Oct. 2, 2013: She sat at the entrance to the grand hall of The Bronxville Women’s Club greeting the guests as they arrived with her usual feisty eagerness, dressed in her signature outfit, a black full-length gown decorated for the occasion with an orchid on her shoulder. Her blond hair hung straight, touching her shoulders, and the twinkle in her eye let guests know she was enjoying herself.
She was stellar, even having celebrated her 101st birthday.
Many dignitaries came to join the festivities and say a few words about her remarkable life.
Assemblywoman Amy Paulin noted that Mildred was born before women won the right to vote. Nevertheless, she attended college, something few women did in those days, and pursued her interests in architecture and economics.
State Senator George Latimer stood in awe of her employment at the Hearst Corporation and her co-chairing the Westchester Committee for Senator Robert Taft’s campaign for president in 1952.
Former Mayor Marcia Lee recounted Mildred’s ardent opposition during the 1970s to the 188-unit condominium proposed on Sunset Hill in 1974. "Mildred would have preferred the whole hilltop be left as open space," said Lee. "That wasn’t going to happen.

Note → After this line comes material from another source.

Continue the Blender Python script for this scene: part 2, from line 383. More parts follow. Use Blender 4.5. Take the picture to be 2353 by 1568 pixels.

But the 188-unit condominium proposed on the top of the highest point in Bronxville didn’t happen either, thanks to Mildred’s tireless work against it."
Mayor Mary Marvin presented Mildred with a special Bronxville pillow to prop up her feet at the end of the day, stating she was a good friend and a remarkable woman who just kept producing.
After the dignitaries spoke, Mildred delivered her own address. She stated that successful communities are those with a central business district that brings people together. It is important, she advised, for Bronxville residents to shop in the business district and support the merchants in every way possible. She also hoped we could preserve villages like Bronxville that create a community for its people to thrive and care for each other.
Attending the event were her daughter, Laura, and Laura's husband, Mike, her grandchildren, and two great grandchildren. Laura is well known to Bronxvillians as Laura Strichter Bryson, a real estate broker in the Bronxville office of Houlihan Lawrence Real Estate, Inc.
Mildred Adams McLearn was born in 1912 in Louisville, Kentucky. She attended Vassar College and Case Western Reserve University and married Frank C. McLearn after college. She found Bronxville by hopping on the Harlem line train and watching out the window—the first nice community she saw. Eventually the family moved to Prescott Avenue, where Mildred still lives today. She wrote the "Brain Game," a weekly column for the Hearst Corporation, and worked briefly as a broker for Francis I. Dupont. She became involved in politics and was the Westchester County co-chairman for Senator Robert Taft’s presidential campaign in 1952. An article of hers on voluntary taxation was published in the National Review in 1958, and she wrote the book The Voluntary State.
The Bronxville Women’s Club, founded in 1925, is one of the jewels in the diadem of Bronxville and Westchester County. Funds raised from the annual Women of the Year cocktail party help provide improvements to the clubhouse. This year, President Mary Westmoreland announced that the funds raised from this year's event would go toward improvements to the ceiling in the grand ballroom.
Pictured here: Honoree Mildred Adams McLearn receiving a Bronxville pillow from Mayor Mary Marvin.